Leonard Licht and Mercury Asset Management retained an aura of invincibility in the 1980s and '90s. Even after Merrill Lynch bought Mercury, Licht's approach to UK fund management lingers.




       
Nicola Horlick
At the height of its powers in the 1980s and '90s as it raced to be the UK's number one investment house, reaching £100 billion of assets under management before it sold itself to Merrill Lynch, Mercury Asset Management retained an aura of invincibility.
Part of the reason that Carol Galley and her co-head, Stephen Zimmerman, sold the business in 1997 was because they had gone about as far as they could in their domestic market and wanted to explore the new frontiers in the US and Asia.
Yet the business had been built firmly around its performance in UK equities, on the conviction of the likes of Galley, Zimmerman and, perhaps even more so, Leonard Licht, a legend in UK fund management.
Among the young fund managers Licht brought into his team were Nicola Horlick and John Richards, both of whom now run SG Asset Management. In an interview with Euromoney earlier this year, Horlick's admiration for Licht's stock-picking skills was still clearly evident when she called him "the outstanding fund manager of his generation".

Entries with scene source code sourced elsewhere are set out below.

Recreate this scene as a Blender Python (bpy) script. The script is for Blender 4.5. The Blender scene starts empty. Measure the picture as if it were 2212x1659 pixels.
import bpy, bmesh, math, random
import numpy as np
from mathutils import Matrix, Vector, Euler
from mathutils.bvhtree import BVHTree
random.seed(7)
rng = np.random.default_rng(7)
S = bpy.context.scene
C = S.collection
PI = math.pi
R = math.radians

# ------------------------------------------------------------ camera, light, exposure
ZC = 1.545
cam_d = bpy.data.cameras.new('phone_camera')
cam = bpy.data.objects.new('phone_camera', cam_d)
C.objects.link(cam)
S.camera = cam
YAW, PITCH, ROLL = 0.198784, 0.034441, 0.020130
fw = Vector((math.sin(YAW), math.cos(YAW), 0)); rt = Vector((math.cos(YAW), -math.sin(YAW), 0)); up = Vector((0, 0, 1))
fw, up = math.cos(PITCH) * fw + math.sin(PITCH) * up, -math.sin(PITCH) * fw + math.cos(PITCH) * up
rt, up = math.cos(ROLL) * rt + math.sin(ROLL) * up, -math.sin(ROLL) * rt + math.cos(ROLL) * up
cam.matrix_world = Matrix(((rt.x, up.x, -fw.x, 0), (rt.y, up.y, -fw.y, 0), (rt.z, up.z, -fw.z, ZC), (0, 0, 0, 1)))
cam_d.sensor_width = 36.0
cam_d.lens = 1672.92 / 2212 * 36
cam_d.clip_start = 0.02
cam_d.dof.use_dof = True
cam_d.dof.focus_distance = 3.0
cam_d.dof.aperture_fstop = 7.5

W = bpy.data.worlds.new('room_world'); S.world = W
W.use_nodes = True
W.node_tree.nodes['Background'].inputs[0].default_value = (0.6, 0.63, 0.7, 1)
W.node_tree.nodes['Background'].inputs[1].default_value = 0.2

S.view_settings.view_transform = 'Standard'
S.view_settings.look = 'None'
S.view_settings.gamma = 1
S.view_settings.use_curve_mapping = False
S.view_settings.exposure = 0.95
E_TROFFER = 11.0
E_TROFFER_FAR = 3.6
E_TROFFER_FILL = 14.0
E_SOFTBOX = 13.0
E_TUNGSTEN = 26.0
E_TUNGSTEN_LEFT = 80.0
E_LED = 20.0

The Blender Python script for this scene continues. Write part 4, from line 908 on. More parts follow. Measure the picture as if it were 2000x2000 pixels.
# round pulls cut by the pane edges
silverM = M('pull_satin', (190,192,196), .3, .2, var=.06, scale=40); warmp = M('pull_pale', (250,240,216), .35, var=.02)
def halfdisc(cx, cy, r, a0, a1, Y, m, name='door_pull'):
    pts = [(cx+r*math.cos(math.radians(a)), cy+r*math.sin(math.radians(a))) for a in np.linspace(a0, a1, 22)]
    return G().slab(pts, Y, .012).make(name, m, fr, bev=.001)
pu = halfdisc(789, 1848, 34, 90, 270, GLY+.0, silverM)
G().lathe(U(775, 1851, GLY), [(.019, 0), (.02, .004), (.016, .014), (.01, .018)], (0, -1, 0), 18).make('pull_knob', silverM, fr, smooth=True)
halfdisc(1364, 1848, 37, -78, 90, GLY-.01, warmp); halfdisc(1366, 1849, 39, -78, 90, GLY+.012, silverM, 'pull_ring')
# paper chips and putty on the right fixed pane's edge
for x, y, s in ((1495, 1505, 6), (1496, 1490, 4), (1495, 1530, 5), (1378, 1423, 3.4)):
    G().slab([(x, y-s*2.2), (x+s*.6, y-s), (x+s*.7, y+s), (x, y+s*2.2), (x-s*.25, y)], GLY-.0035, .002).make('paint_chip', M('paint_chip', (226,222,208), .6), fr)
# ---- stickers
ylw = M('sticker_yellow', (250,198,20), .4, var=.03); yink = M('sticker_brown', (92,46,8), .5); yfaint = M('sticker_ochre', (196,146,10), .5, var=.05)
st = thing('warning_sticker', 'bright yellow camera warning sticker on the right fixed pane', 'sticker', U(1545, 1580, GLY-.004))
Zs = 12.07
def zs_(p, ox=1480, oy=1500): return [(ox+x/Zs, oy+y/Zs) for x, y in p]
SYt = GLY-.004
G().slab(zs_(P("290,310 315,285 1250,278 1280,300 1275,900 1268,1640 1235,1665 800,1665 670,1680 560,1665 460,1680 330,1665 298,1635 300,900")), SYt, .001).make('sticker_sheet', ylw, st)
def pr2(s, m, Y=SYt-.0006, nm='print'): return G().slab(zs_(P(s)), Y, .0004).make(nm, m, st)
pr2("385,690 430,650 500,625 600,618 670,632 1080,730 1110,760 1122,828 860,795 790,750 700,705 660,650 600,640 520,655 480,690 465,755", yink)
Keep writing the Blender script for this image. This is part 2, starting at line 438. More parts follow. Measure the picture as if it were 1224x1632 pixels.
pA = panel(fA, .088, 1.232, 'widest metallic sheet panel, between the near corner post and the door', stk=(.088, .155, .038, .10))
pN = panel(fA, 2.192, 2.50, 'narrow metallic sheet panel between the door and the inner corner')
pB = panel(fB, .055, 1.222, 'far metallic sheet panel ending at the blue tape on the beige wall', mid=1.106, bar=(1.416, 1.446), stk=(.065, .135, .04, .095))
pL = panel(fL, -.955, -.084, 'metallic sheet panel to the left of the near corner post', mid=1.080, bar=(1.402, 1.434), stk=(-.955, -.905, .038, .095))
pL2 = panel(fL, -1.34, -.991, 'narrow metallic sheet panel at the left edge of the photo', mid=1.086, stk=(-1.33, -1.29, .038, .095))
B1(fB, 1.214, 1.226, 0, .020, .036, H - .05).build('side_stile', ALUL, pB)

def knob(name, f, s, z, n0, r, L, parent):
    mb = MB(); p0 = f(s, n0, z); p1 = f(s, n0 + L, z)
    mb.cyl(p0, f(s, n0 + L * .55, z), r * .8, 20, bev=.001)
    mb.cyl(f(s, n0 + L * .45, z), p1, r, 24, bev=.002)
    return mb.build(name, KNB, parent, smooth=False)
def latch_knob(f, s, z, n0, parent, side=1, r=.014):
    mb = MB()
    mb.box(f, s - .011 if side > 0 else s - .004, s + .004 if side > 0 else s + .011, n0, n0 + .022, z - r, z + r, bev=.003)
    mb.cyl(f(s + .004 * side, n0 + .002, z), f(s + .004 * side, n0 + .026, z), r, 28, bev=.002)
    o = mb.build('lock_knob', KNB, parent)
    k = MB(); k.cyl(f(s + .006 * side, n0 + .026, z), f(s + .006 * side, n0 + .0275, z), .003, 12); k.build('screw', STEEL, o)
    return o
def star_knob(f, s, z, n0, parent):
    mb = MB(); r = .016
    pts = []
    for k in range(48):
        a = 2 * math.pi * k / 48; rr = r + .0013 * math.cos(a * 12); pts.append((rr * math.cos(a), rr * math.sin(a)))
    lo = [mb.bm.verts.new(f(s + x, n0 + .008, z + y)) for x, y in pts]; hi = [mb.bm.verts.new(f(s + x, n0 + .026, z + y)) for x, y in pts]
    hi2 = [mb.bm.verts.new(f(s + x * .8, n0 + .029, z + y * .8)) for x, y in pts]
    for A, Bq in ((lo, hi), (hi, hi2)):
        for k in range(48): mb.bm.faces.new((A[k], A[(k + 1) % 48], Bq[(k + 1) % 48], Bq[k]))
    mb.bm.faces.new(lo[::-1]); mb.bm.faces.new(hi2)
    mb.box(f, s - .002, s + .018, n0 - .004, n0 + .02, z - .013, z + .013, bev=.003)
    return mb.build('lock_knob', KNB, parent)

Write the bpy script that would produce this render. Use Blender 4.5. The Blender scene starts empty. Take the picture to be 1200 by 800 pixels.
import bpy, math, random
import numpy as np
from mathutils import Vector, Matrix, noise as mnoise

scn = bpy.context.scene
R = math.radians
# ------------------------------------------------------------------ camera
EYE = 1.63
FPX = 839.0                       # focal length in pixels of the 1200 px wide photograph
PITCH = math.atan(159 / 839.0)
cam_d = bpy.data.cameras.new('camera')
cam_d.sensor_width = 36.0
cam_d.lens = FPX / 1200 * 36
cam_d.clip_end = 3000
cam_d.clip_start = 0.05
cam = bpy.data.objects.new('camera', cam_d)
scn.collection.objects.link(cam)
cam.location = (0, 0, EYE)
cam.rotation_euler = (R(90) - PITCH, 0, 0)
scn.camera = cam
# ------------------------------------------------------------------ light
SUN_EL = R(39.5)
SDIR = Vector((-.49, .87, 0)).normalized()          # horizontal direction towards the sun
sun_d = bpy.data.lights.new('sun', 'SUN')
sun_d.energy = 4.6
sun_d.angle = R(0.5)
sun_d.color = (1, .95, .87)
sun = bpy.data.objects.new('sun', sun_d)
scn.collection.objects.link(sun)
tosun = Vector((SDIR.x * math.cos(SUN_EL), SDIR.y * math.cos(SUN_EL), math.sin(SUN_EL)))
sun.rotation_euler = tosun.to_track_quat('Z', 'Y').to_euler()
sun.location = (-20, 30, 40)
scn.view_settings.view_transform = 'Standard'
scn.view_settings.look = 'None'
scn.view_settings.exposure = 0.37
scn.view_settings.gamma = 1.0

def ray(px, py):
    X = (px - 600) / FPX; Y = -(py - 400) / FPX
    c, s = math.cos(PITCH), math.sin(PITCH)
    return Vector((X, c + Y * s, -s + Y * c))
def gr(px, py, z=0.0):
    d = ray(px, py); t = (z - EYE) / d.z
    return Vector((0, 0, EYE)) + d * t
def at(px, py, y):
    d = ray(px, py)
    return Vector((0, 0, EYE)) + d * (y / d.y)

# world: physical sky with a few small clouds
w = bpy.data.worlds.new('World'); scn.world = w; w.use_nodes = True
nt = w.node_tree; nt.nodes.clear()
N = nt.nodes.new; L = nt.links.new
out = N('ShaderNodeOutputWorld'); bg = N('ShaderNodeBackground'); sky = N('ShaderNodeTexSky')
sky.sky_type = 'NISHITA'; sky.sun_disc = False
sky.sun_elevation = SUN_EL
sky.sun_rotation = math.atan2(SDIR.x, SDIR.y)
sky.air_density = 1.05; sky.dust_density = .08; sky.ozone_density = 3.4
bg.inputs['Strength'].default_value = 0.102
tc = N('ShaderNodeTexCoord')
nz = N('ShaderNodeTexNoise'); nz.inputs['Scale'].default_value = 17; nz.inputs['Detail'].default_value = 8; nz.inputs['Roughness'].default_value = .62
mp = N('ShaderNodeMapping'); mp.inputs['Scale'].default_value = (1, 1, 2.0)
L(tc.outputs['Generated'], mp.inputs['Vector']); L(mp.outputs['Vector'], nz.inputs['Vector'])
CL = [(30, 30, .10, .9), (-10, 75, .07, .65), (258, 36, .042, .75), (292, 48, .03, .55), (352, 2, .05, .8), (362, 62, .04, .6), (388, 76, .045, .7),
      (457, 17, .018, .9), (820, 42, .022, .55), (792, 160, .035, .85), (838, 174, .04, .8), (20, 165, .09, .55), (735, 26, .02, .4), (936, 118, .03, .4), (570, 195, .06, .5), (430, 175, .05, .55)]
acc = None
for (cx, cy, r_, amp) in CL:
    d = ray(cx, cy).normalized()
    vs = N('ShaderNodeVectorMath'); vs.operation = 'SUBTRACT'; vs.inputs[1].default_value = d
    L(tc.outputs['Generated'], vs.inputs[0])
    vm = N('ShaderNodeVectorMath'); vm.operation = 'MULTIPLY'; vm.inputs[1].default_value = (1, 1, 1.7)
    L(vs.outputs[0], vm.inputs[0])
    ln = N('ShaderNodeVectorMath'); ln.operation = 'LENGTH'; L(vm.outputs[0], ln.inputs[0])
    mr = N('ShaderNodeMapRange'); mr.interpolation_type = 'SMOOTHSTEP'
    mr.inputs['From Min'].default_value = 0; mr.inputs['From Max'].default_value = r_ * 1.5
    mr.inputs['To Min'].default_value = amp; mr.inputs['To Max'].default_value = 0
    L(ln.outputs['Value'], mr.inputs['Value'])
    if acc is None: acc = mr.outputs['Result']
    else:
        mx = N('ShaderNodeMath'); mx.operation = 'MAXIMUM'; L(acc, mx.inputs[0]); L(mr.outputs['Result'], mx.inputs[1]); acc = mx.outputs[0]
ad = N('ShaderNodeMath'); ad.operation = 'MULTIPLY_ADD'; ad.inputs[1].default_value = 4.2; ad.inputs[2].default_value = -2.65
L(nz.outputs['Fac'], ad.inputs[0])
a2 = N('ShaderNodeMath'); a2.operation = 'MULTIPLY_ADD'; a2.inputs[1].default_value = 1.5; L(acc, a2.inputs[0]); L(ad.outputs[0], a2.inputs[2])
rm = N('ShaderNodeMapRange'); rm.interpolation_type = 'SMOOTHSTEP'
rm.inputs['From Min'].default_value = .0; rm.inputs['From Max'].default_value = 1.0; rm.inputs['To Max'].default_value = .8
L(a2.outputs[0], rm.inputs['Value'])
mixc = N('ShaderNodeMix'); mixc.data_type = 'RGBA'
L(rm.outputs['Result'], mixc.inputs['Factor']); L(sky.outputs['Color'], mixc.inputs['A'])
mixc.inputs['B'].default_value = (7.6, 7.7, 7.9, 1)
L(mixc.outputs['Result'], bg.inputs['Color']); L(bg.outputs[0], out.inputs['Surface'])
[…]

A rival at another UK house offers grudging praise. "Lenny Licht, Galley and Zimmerman built this aura of invincibility thanks to a few years of outstanding performance," he says. "However it didn't go on for ever."
And though most of the old team have since retired or moved on, the fund managers now working under the Merrill Lynch banner still operate with a good degree of discretion.
Indeed as Unilever's counsel, Jonathan Sumption, said in his opening to court: "Investment consultants consistently criticized the Select team for lack of controls." But the Mercury view that portfolios should be concentrated around a few stocks still commands support.
"They still have a lot of discretion, they're known for it," says one consultant, now turned fund manager. "Some consultants like that, and say: 'Well, at least they have the courage of their convictions.' But you can see that another way. They are arrogant."
The big bets that Alistair Lennard was taking for Unilever (selling out of UK banks and heavily backing industrials), while larger than those of some of his colleagues, resulted from the investment philosophy embraced by Licht who encouraged that conviction.
As one rival says of Licht and Mercury's approach: "They took big bets on big industrials. I was trying to spot opportunities in mid-caps where maybe there wasn't that much information but a consultant told me I was completely wrong because Mercury was making big bets on well-known companies it had researched really thoroughly."
He goes on to point out that this didn't always come off for them. "In the mid to late 1980s they held a large position in British Steel which everyone else knew about so they couldn't get rid of it and they took a hit there."